— START Information supplied —

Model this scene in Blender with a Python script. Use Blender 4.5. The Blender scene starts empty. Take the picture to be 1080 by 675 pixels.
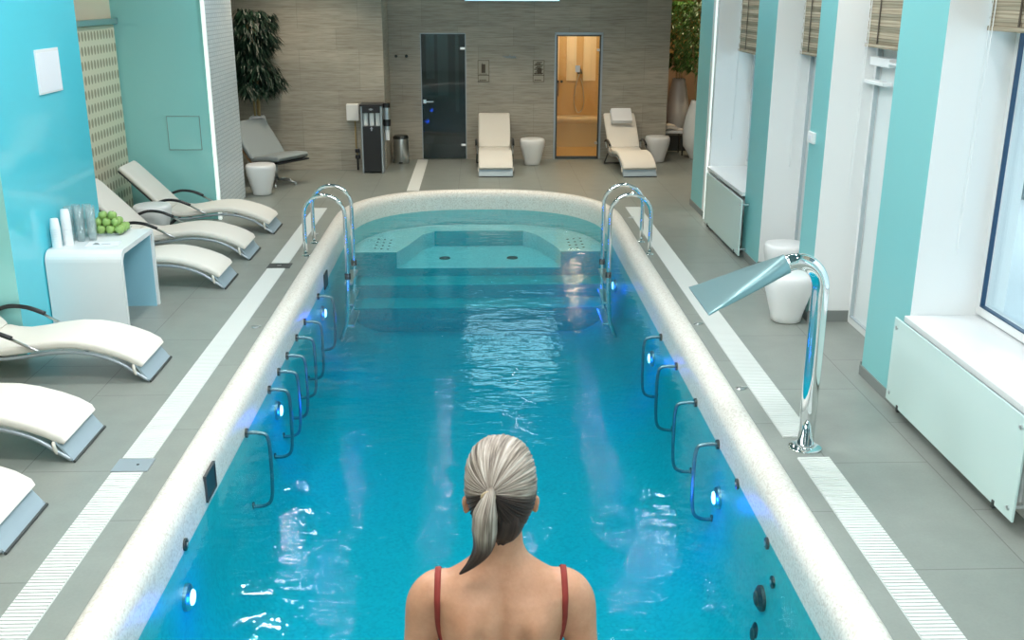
import bpy, bmesh, math, random
from mathutils import Vector, Matrix
from mathutils.bvhtree import BVHTree
PI = math.pi
random.seed(7)
SC = bpy.context.scene
COL = SC.collection

# ------------------------------------------------------------------ camera
cam_d = bpy.data.cameras.new('camera')
cam_d.sensor_width = 36.0
cam_d.lens = 36.0 * 1078.0 / 1080.0
cam_d.clip_start = 0.05
cam = bpy.data.objects.new('camera', cam_d)
COL.objects.link(cam)
cam.matrix_world = Matrix(((0.99949071, 0.00700924, -0.0311317, 0),
                           (-0.03178568, 0.30505419, -0.9518044, 0),
                           (0.00282543, 0.9523092, 0.30512163, 2.7),
                           (0, 0, 0, 1)))
SC.camera = cam

# ------------------------------------------------------------------ world, exposure
SC.view_settings.view_transform = 'Standard'
SC.view_settings.look = 'None'
SC.view_settings.gamma = 1.0
SC.view_settings.use_curve_mapping = False
SC.view_settings.exposure = -0.36
w = bpy.data.worlds.new('sky'); SC.world = w; w.use_nodes = True
bg = w.node_tree.nodes['Background']
bg.inputs[0].default_value = (0.74, 0.92, 1.0, 1)
bg.inputs[1].default_value = 3.8
SC.cycles.max_bounces = 8
SC.cycles.transparent_max_bounces = 24
SC.cycles.sample_clamp_indirect = 4.0
SC.cycles.use_denoising = True
SC.cycles.caustics_reflective = False
SC.cycles.caustics_refractive = False

def area_light(name, loc, rot, sx, sy, power, color):
    l = bpy.data.lights.new(name, 'AREA'); l.shape = 'RECTANGLE'; l.size = sx; l.size_y = sy
    l.energy = power; l.color = color
    o = bpy.data.objects.new(name, l); COL.objects.link(o); o.location = loc; o.rotation_euler = rot
    return o
# daylight entering each window (outside the panes) and the panels added on the unseen ceiling for general light
CEIL = 4.1
WIN_Y = [(10.68, 12.4), (8.73, 10.0), (7.04, 8.32), (4.45, 6.33), (2.1, 3.8), (-0.3, 1.4)]
for (a, b) in WIN_Y:
    area_light('sky_portal', (3.50, (a+b)/2, 1.9), (0, PI/2, 0), 3.6, b-a, 1, (1, 1, 1)).data.cycles.is_portal = True
PANELS = [(-0.02, -1.2), (-0.02, 1.6), (-0.02, 4.4), (-0.02, 7.2)]
for (x, y) in PANELS:
    area_light('fill_panel_light', (x, y, CEIL-0.045), (0, 0, 0), 2.6, 1.0, 125, (.96, 0.985, 1.0))

# ------------------------------------------------------------------ material helpers
def mat(name, color=(.8,.8,.8), rough=.5, metal=0, spec=.5, emit=None, es=0, **kw):
    m = bpy.data.materials.new(name); m.use_nodes = True
    b = m.node_tree.nodes['Principled BSDF']
    b.inputs['Base Color'].default_value = (*color, 1)
    b.inputs['Roughness'].default_value = rough
    b.inputs['Metallic'].default_value = metal
    b.inputs['Specular IOR Level'].default_value = spec
    if emit:
        b.inputs['Emission Color'].default_value = (*emit, 1); b.inputs['Emission Strength'].default_value = es
    for k, v in kw.items(): b.inputs[k.replace('_', ' ')].default_value = v
    return m
def N(m, t, **kw):
    n = m.node_tree.nodes.new(t)
    for k, v in kw.items(): setattr(n, k, v)
    return n
def L(m, a, b): m.node_tree.links.new(a, b)
def bsdf(m): return m.node_tree.nodes['Principled BSDF']
def coords(m, scale=(1,1,1), loc=(0,0,0), rot=(0,0,0), kind='Object'):
    tc = N(m, 'ShaderNodeTexCoord'); mp = N(m, 'ShaderNodeMapping')
    mp.inputs['Scale'].default_value = scale; mp.inputs['Location'].default_value = loc; mp.inputs['Rotation'].default_value = rot
    L(m, tc.outputs[kind], mp.inputs[0]); return mp.outputs[0]
def noise(m, vec, scale, detail=3, rough=.5):
    n = N(m, 'ShaderNodeTexNoise'); n.inputs['Scale'].default_value = scale
    n.inputs['Detail'].default_value = detail; n.inputs['Roughness'].default_value = rough
    L(m, vec, n.inputs['Vector']); return n.outputs['Fac']
def ramp(m, fac, stops):
    r = N(m, 'ShaderNodeValToRGB'); e = r.color_ramp.elements
    e[0].position, e[0].color = stops[0][0], (*stops[0][1], 1)
    e[1].position, e[1].color = stops[-1][0], (*stops[-1][1], 1)
    for p, c in stops[1:-1]:
        x = e.new(p); x.color = (*c, 1)
    L(m, fac, r.inputs[0]); return r.outputs[0]
def mixc(m, fac, a, b, blend='MIX'):
    x = N(m, 'ShaderNodeMix', data_type='RGBA', blend_type=blend)
    if isinstance(fac, (int, float)): x.inputs[0].default_value = fac
    else: L(m, fac, x.inputs[0])
    for s, v in ((x.inputs[6], a), (x.inputs[7], b)):
        if isinstance(v, tuple): s.default_value = (*v, 1)
        else: L(m, v, s)
    return x.outputs[2]
def bump(m, h, strength, dist=.01):
    b = N(m, 'ShaderNodeBump'); b.inputs['Strength'].default_value = strength; b.inputs['Distance'].default_value = dist
    L(m, h, b.inputs['Height']); L(m, b.outputs[0], bsdf(m).inputs['Normal'])

# plain materials
M = {}
M['white'] = mat('white_paint', (.82,.84,.83), .55)
M['ceiling'] = mat('ceiling_paint', (.16,.24,.25), .7)
M['lacquer'] = mat('white_lacquer', (.84,.86,.86), .22)
M['stool'] = mat('white_plastic', (.84,.85,.84), .3)
M['mint'] = mat('mint_paint', (.24,.60,.61), .4)
M['mint_glass'] = mat('mint_back_painted_glass', (.30,.68,.66), .08, spec=.6)
M['reflection_blue_glass'] = mat('pool_reflection_tinted_glass', (.11,.62,.74), .06, spec=.6)  # the pool's blue reflection is put into the base colour
M['chrome'] = mat('chrome', (.86,.89,.9), .06, 1)
M['steel'] = mat('brushed_steel', (.62,.65,.66), .28, 1)
M['dark_steel'] = mat('dark_steel', (.10,.11,.11), .35, 1)
M['alu'] = mat('grey_aluminium', (.42,.48,.52), .38, .5)
M['plate'] = mat('grey_blue_plate', (.36,.46,.52), .4, .1)
M['black'] = mat('black_plastic', (.015,.016,.018), .35)
M['charcoal'] = mat('charcoal', (.05,.06,.06), .5)
M['cushion'] = mat('cream_cushion', (.80,.765,.69), .75)
M['towel'] = mat('white_towel', (.86,.87,.88), .9)
M['paper'] = mat('paper', (.80,.82,.86), .7)
M['cup'] = mat('white_cup', (.85,.87,.88), .5)
M['apple'] = mat('green_apple', (.29,.46,.13), .35)
M['stem'] = mat('stem', (.12,.07,.03), .7)
M['leather'] = mat('grey_leather', (.30,.34,.34), .45)
M['skirting'] = mat('grey_skirting', (.22,.24,.23), .5)
M['red'] = mat('red_swimsuit', (.21,.022,.015), .8)
M['bamboo'] = mat('bamboo_cane', (.38,.28,.12), .6)
M['beige'] = mat('beige_plaster', (.72,.62,.45), .6)
M['amber'] = mat('amber_tile', (.60,.43,.20), .4)
M['amber_light'] = mat('pale_amber_tile', (.80,.74,.62), .4)
M['brownwall'] = mat('brown_plaster', (.36,.24,.15), .7)
M['ochre'] = mat('ochre_plaster', (.55,.36,.13), .7)
M['led'] = mat('led_strip', (.9,.95,.9), .5, emit=(.85,1,.95), es=.8)
M['lamp'] = mat('downlight_lens', (1,1,1), .5, emit=(1,.95,.85), es=80)
M['panel_em'] = mat('fill_panel_diffuser', (.9,.9,.9), .5, emit=(1,.97,.92), es=3.0)
M['screen'] = mat('screen', (.2,.4,.5), .3, emit=(.40,.78,.88), es=4.0)
M['pool_led'] = mat('pool_lamp_lens', (.5,.7,1), .3, emit=(.35,.62,1), es=7)
M['gasket'] = mat('blue_gasket', (.006,.05,.12), .4)
M['pale_gasket'] = mat('pale_gasket', (.45,.52,.54), .5)
M['door_panel'] = mat('white_door_panel', (.78,.84,.84), .3)
M['snow'] = mat('snow', (.85,.9,.93), .8)
M['facade'] = mat('pale_facade', (.90,.95,.95), .8)
M['bark'] = mat('bark', (.16,.26,.29), .8)
M['darkroom'] = mat('dark_tile', (.05,.075,.075), .4)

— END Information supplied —

**What is being asked:** Begin at the top of the material above and output each line exactly, stopping after the line that holds "COL = SC.collection". Leave out pictures.

**Solution to the problem:**
Model this scene in Blender with a Python script. Use Blender 4.5. The Blender scene starts empty. Take the picture to be 1080 by 675 pixels.
import bpy, bmesh, math, random
from mathutils import Vector, Matrix
from mathutils.bvhtree import BVHTree
PI = math.pi
random.seed(7)
SC = bpy.context.scene
COL = SC.collection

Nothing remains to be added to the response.